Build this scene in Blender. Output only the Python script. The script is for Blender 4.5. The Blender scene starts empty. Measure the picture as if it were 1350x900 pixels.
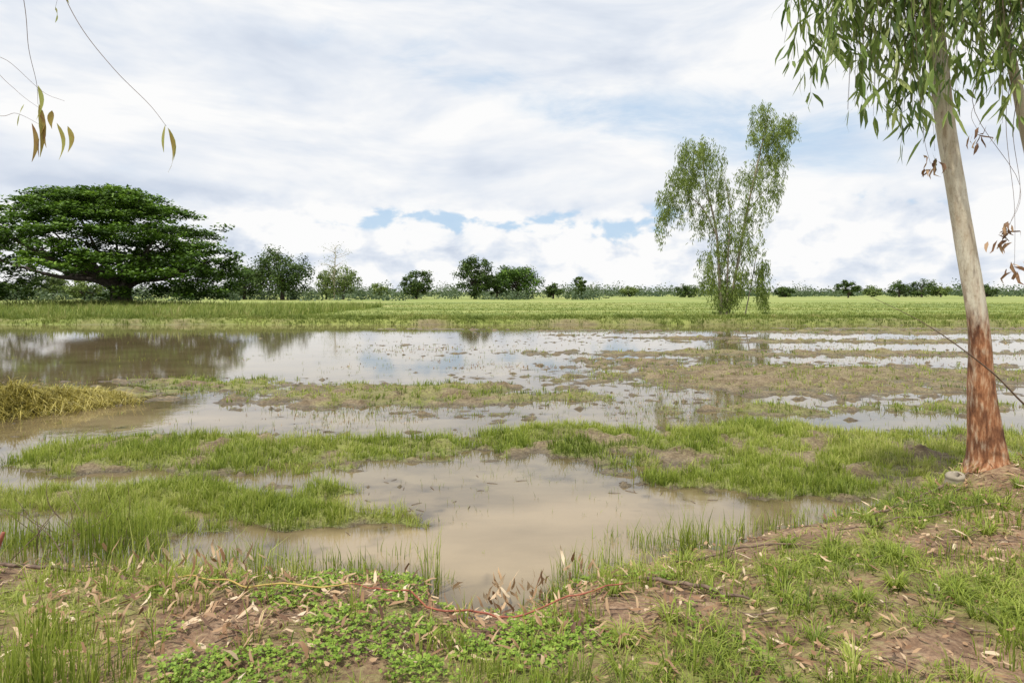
import bpy, math, numpy as np
from mathutils import Vector
rng=np.random.default_rng(7)
C=bpy.context.scene.collection
# ---------------------------------------------------------------- noise
T=np.random.default_rng(3).random((256,256))
def vn(x,y,s=0):
    x=np.asarray(x,float)+s*17.3; y=np.asarray(y,float)+s*31.7
    xi=np.floor(x).astype(int); yi=np.floor(y).astype(int)
    fx=x-xi; fy=y-yi; fx=fx*fx*(3-2*fx); fy=fy*fy*(3-2*fy)
    a=T[xi%256,yi%256]; b=T[(xi+1)%256,yi%256]; c=T[xi%256,(yi+1)%256]; d=T[(xi+1)%256,(yi+1)%256]
    return (a*(1-fx)+b*fx)*(1-fy)+(c*(1-fx)+d*fx)*fy
def fbm(x,y,s=0,o=4):
    r=0;a=.5;t=0
    for i in range(o):
        r=r+a*vn(x,y,s+i); t+=a; a*=.5; x=np.asarray(x)*2.03; y=np.asarray(y)*2.03
    return r/t
def ss(a,b,x):
    t=np.clip((x-a)/(b-a),0,1); return t*t*(3-2*t)
# ---------------------------------------------------------------- mesh helpers
def mk(name,V,F,mat,rnd=None,parent=None,smooth=False,attrs=None):
    V=np.asarray(V,np.float32); F=np.asarray(F,np.int32)
    me=bpy.data.meshes.new(name)
    me.vertices.add(len(V)); me.vertices.foreach_set("co",V.ravel())
    m,k=F.shape
    me.loops.add(m*k); me.loops.foreach_set("vertex_index",F.ravel())
    me.polygons.add(m); me.polygons.foreach_set("loop_start",np.arange(0,m*k,k,dtype=np.int32))
    me.update(calc_edges=True)
    if rnd is not None:
        a=me.attributes.new("rnd",'FLOAT','POINT'); a.data.foreach_set("value",np.asarray(rnd,np.float32))
    for kx,vx in (attrs or {}).items():
        a=me.attributes.new(kx,'FLOAT','POINT'); a.data.foreach_set("value",np.asarray(vx,np.float32).ravel())
    if smooth: me.polygons.foreach_set("use_smooth",np.ones(m,bool))
    me.materials.append(mat); me.validate()
    o=bpy.data.objects.new(name,me); C.objects.link(o)
    if parent: o.parent=parent
    return o
def empty(name,loc=(0,0,0)):
    e=bpy.data.objects.new(name,None); C.objects.link(e); e.empty_display_size=.3; return e
def unit(v): return v/np.maximum(np.linalg.norm(v,axis=-1,keepdims=True),1e-9)
class Acc:
    def __init__(s): s.V=[];s.F=[];s.R=[];s.n=0
    def add(s,V,F,R):
        s.V.append(V);s.F.append(F+s.n);s.R.append(R);s.n+=len(V)
    def make(s,name,mat,parent=None,smooth=False):
        return mk(name,np.concatenate(s.V),np.concatenate(s.F),mat,np.concatenate(s.R),parent,smooth)
def blades(P,h,ang,lean,w,rnd):
    n=len(P); h=np.broadcast_to(h,n); lean=np.broadcast_to(lean,n); w=np.broadcast_to(w,n)
    D=np.stack([np.cos(ang),np.sin(ang),0*ang],1)
    fa=ang+1.57+rng.normal(0,.6,n); S=np.stack([np.cos(fa),np.sin(fa),0*fa],1)
    U=np.array([0,0,1.])
    hh=h[:,None]; ll=lean[:,None]; ww=w[:,None]
    mid=P+U*hh*.58*(1-.12*ll)+D*ll*hh*.25
    tip=P+U*hh*np.clip(1-.42*ll**1.5,.05,1)+D*ll*hh*.85
    V=np.stack([P-S*ww*.5,P+S*ww*.5,mid-S*ww*.42,mid+S*ww*.42,tip],1).reshape(-1,3)
    b=(np.arange(n)*5)[:,None,None]
    F=(b+np.array([[0,1,3],[0,3,2],[2,3,4]])[None]).reshape(-1,3)
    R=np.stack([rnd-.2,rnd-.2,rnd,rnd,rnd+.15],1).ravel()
    return V,F,np.clip(R,0,1)
def leaves(P,D,L,W,rnd,bend=.1,N=None):
    n=len(P); L=np.broadcast_to(L,n)[:,None]; W=np.broadcast_to(W,n)[:,None]
    D=unit(D); r=unit(rng.normal(size=(n,3))); S=unit(np.cross(D,r)) if N is None else unit(np.cross(D,N)); N2=np.cross(S,D)
    bd=rng.normal(0,bend,n)[:,None]*L; sd=rng.normal(0,bend,n)[:,None]*L
    V=np.stack([P,P+D*.3*L-S*W*.5+N2*bd*.4+S*sd*.5,P+D*.3*L+S*W*.5+N2*bd*.4+S*sd*.5,P+D*.68*L-S*W*.36+N2*bd+S*sd*.6,P+D*.68*L+S*W*.36+N2*bd+S*sd*.6,P+D*L+N2*bd*.5],1).reshape(-1,3)
    b=(np.arange(n)*6)[:,None,None]
    F=(b+np.array([[0,2,1],[1,2,4],[1,4,3],[3,4,5]])[None]).reshape(-1,3)
    return V,F,np.repeat(np.clip(rnd,0,1),6)
def cards(P,N,s,asp,rnd):
    n=len(P); s=np.broadcast_to(s,n)[:,None]
    N=unit(N); r=unit(rng.normal(size=(n,3))); A=unit(np.cross(N,r)); B=np.cross(N,A)
    V=np.stack([P-A*s*.5,P+B*s*.5*asp,P+A*s*.5,P-B*s*.5*asp],1).reshape(-1,3)
    b=(np.arange(n)*4)[:,None,None]
    F=np.concatenate([b+np.array([[0,1,2]]),b+np.array([[0,2,3]])],1).reshape(-1,3)
    return V,F,np.repeat(np.clip(rnd,0,1),4)
def smooth_path(pts,rad,n=12):
    pts=np.array(pts,float); rad=np.array(rad,float); k=len(pts)
    ext=np.vstack([2*pts[0]-pts[1],pts,2*pts[-1]-pts[-2]])
    out=[];ro=[]
    for i in range(k-1):
        p0,p1,p2,p3=ext[i:i+4]
        for t in np.linspace(0,1,n,endpoint=False):
            out.append(.5*((2*p1)+(-p0+p2)*t+(2*p0-5*p1+4*p2-p3)*t*t+(-p0+3*p1-3*p2+p3)*t**3)); ro.append(rad[i]*(1-t)+rad[i+1]*t)
    out.append(pts[-1]); ro.append(rad[-1])
    return np.array(out),np.array(ro)
def tube(path,rad,sides=8,rnd=.5,rough=0.0):
    path=np.asarray(path,float); m=len(path)
    tg=unit(np.gradient(path,axis=0)); ref=np.array([.13,.97,.21]) 
    if abs(tg[:,1]).mean()>.8: ref=np.array([.97,.1,.2])
    A=unit(np.cross(tg,ref)); B=np.cross(tg,A)
    a=np.linspace(0,2*np.pi,sides,endpoint=False)
    rr=np.asarray(rad)[:,None]*(1+rough*(fbm(np.tile(np.cos(a)*1.5+5,(m,1))+rnd*9,np.tile(path[:,2:3]*1.2,(1,sides))+np.sin(a)*1.5,2)-.5)*2)
    V=(path[:,None]+A[:,None]*(np.cos(a)*rr)[...,None]+B[:,None]*(np.sin(a)*rr)[...,None]).reshape(-1,3)
    i=np.arange(m-1)[:,None]*sides; j=np.arange(sides)[None]; j2=(j+1)%sides
    q=np.stack([i+j,i+j2,i+sides+j2,i+sides+j],-1).reshape(-1,4)
    F=np.concatenate([q[:,[0,1,2]],q[:,[0,2,3]]])
    cap=np.array([[ (m-1)*sides,(m-1)*sides+t,(m-1)*sides+t+1] for t in range(1,sides-1)])
    return V,np.concatenate([F,cap]),np.full(len(V),rnd)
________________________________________
WORK REQUIRED: Every line above should be returned exactly; the pictures stay out.

FULL ANSWER:
Build this scene in Blender. Output only the Python script. The script is for Blender 4.5. The Blender scene starts empty. Measure the picture as if it were 1350x900 pixels.
import bpy, math, numpy as np
from mathutils import Vector
rng=np.random.default_rng(7)
C=bpy.context.scene.collection
# ---------------------------------------------------------------- noise
T=np.random.default_rng(3).random((256,256))
def vn(x,y,s=0):
    x=np.asarray(x,float)+s*17.3; y=np.asarray(y,float)+s*31.7
    xi=np.floor(x).astype(int); yi=np.floor(y).astype(int)
    fx=x-xi; fy=y-yi; fx=fx*fx*(3-2*fx); fy=fy*fy*(3-2*fy)
    a=T[xi%256,yi%256]; b=T[(xi+1)%256,yi%256]; c=T[xi%256,(yi+1)%256]; d=T[(xi+1)%256,(yi+1)%256]
    return (a*(1-fx)+b*fx)*(1-fy)+(c*(1-fx)+d*fx)*fy
def fbm(x,y,s=0,o=4):
    r=0;a=.5;t=0
    for i in range(o):
        r=r+a*vn(x,y,s+i); t+=a; a*=.5; x=np.asarray(x)*2.03; y=np.asarray(y)*2.03
    return r/t
def ss(a,b,x):
    t=np.clip((x-a)/(b-a),0,1); return t*t*(3-2*t)
# ---------------------------------------------------------------- mesh helpers
def mk(name,V,F,mat,rnd=None,parent=None,smooth=False,attrs=None):
    V=np.asarray(V,np.float32); F=np.asarray(F,np.int32)
    me=bpy.data.meshes.new(name)
    me.vertices.add(len(V)); me.vertices.foreach_set("co",V.ravel())
    m,k=F.shape
    me.loops.add(m*k); me.loops.foreach_set("vertex_index",F.ravel())
    me.polygons.add(m); me.polygons.foreach_set("loop_start",np.arange(0,m*k,k,dtype=np.int32))
    me.update(calc_edges=True)
    if rnd is not None:
        a=me.attributes.new("rnd",'FLOAT','POINT'); a.data.foreach_set("value",np.asarray(rnd,np.float32))
    for kx,vx in (attrs or {}).items():
        a=me.attributes.new(kx,'FLOAT','POINT'); a.data.foreach_set("value",np.asarray(vx,np.float32).ravel())
    if smooth: me.polygons.foreach_set("use_smooth",np.ones(m,bool))
    me.materials.append(mat); me.validate()
    o=bpy.data.objects.new(name,me); C.objects.link(o)
    if parent: o.parent=parent
    return o
def empty(name,loc=(0,0,0)):
    e=bpy.data.objects.new(name,None); C.objects.link(e); e.empty_display_size=.3; return e
def unit(v): return v/np.maximum(np.linalg.norm(v,axis=-1,keepdims=True),1e-9)
class Acc:
    def __init__(s): s.V=[];s.F=[];s.R=[];s.n=0
    def add(s,V,F,R):
        s.V.append(V);s.F.append(F+s.n);s.R.append(R);s.n+=len(V)
    def make(s,name,mat,parent=None,smooth=False):
        return mk(name,np.concatenate(s.V),np.concatenate(s.F),mat,np.concatenate(s.R),parent,smooth)
def blades(P,h,ang,lean,w,rnd):
    n=len(P); h=np.broadcast_to(h,n); lean=np.broadcast_to(lean,n); w=np.broadcast_to(w,n)
    D=np.stack([np.cos(ang),np.sin(ang),0*ang],1)
    fa=ang+1.57+rng.normal(0,.6,n); S=np.stack([np.cos(fa),np.sin(fa),0*fa],1)
    U=np.array([0,0,1.])
    hh=h[:,None]; ll=lean[:,None]; ww=w[:,None]
    mid=P+U*hh*.58*(1-.12*ll)+D*ll*hh*.25
    tip=P+U*hh*np.clip(1-.42*ll**1.5,.05,1)+D*ll*hh*.85
    V=np.stack([P-S*ww*.5,P+S*ww*.5,mid-S*ww*.42,mid+S*ww*.42,tip],1).reshape(-1,3)
    b=(np.arange(n)*5)[:,None,None]
    F=(b+np.array([[0,1,3],[0,3,2],[2,3,4]])[None]).reshape(-1,3)
    R=np.stack([rnd-.2,rnd-.2,rnd,rnd,rnd+.15],1).ravel()
    return V,F,np.clip(R,0,1)
def leaves(P,D,L,W,rnd,bend=.1,N=None):
    n=len(P); L=np.broadcast_to(L,n)[:,None]; W=np.broadcast_to(W,n)[:,None]
    D=unit(D); r=unit(rng.normal(size=(n,3))); S=unit(np.cross(D,r)) if N is None else unit(np.cross(D,N)); N2=np.cross(S,D)
    bd=rng.normal(0,bend,n)[:,None]*L; sd=rng.normal(0,bend,n)[:,None]*L
    V=np.stack([P,P+D*.3*L-S*W*.5+N2*bd*.4+S*sd*.5,P+D*.3*L+S*W*.5+N2*bd*.4+S*sd*.5,P+D*.68*L-S*W*.36+N2*bd+S*sd*.6,P+D*.68*L+S*W*.36+N2*bd+S*sd*.6,P+D*L+N2*bd*.5],1).reshape(-1,3)
    b=(np.arange(n)*6)[:,None,None]
    F=(b+np.array([[0,2,1],[1,2,4],[1,4,3],[3,4,5]])[None]).reshape(-1,3)
    return V,F,np.repeat(np.clip(rnd,0,1),6)
def cards(P,N,s,asp,rnd):
    n=len(P); s=np.broadcast_to(s,n)[:,None]
    N=unit(N); r=unit(rng.normal(size=(n,3))); A=unit(np.cross(N,r)); B=np.cross(N,A)
    V=np.stack([P-A*s*.5,P+B*s*.5*asp,P+A*s*.5,P-B*s*.5*asp],1).reshape(-1,3)
    b=(np.arange(n)*4)[:,None,None]
    F=np.concatenate([b+np.array([[0,1,2]]),b+np.array([[0,2,3]])],1).reshape(-1,3)
    return V,F,np.repeat(np.clip(rnd,0,1),4)
def smooth_path(pts,rad,n=12):
    pts=np.array(pts,float); rad=np.array(rad,float); k=len(pts)
    ext=np.vstack([2*pts[0]-pts[1],pts,2*pts[-1]-pts[-2]])
    out=[];ro=[]
    for i in range(k-1):
        p0,p1,p2,p3=ext[i:i+4]
        for t in np.linspace(0,1,n,endpoint=False):
            out.append(.5*((2*p1)+(-p0+p2)*t+(2*p0-5*p1+4*p2-p3)*t*t+(-p0+3*p1-3*p2+p3)*t**3)); ro.append(rad[i]*(1-t)+rad[i+1]*t)
    out.append(pts[-1]); ro.append(rad[-1])
    return np.array(out),np.array(ro)
def tube(path,rad,sides=8,rnd=.5,rough=0.0):
    path=np.asarray(path,float); m=len(path)
    tg=unit(np.gradient(path,axis=0)); ref=np.array([.13,.97,.21]) 
    if abs(tg[:,1]).mean()>.8: ref=np.array([.97,.1,.2])
    A=unit(np.cross(tg,ref)); B=np.cross(tg,A)
    a=np.linspace(0,2*np.pi,sides,endpoint=False)
    rr=np.asarray(rad)[:,None]*(1+rough*(fbm(np.tile(np.cos(a)*1.5+5,(m,1))+rnd*9,np.tile(path[:,2:3]*1.2,(1,sides))+np.sin(a)*1.5,2)-.5)*2)
    V=(path[:,None]+A[:,None]*(np.cos(a)*rr)[...,None]+B[:,None]*(np.sin(a)*rr)[...,None]).reshape(-1,3)
    i=np.arange(m-1)[:,None]*sides; j=np.arange(sides)[None]; j2=(j+1)%sides
    q=np.stack([i+j,i+j2,i+sides+j2,i+sides+j],-1).reshape(-1,4)
    F=np.concatenate([q[:,[0,1,2]],q[:,[0,2,3]]])
    cap=np.array([[ (m-1)*sides,(m-1)*sides+t,(m-1)*sides+t+1] for t in range(1,sides-1)])
    return V,np.concatenate([F,cap]),np.full(len(V),rnd)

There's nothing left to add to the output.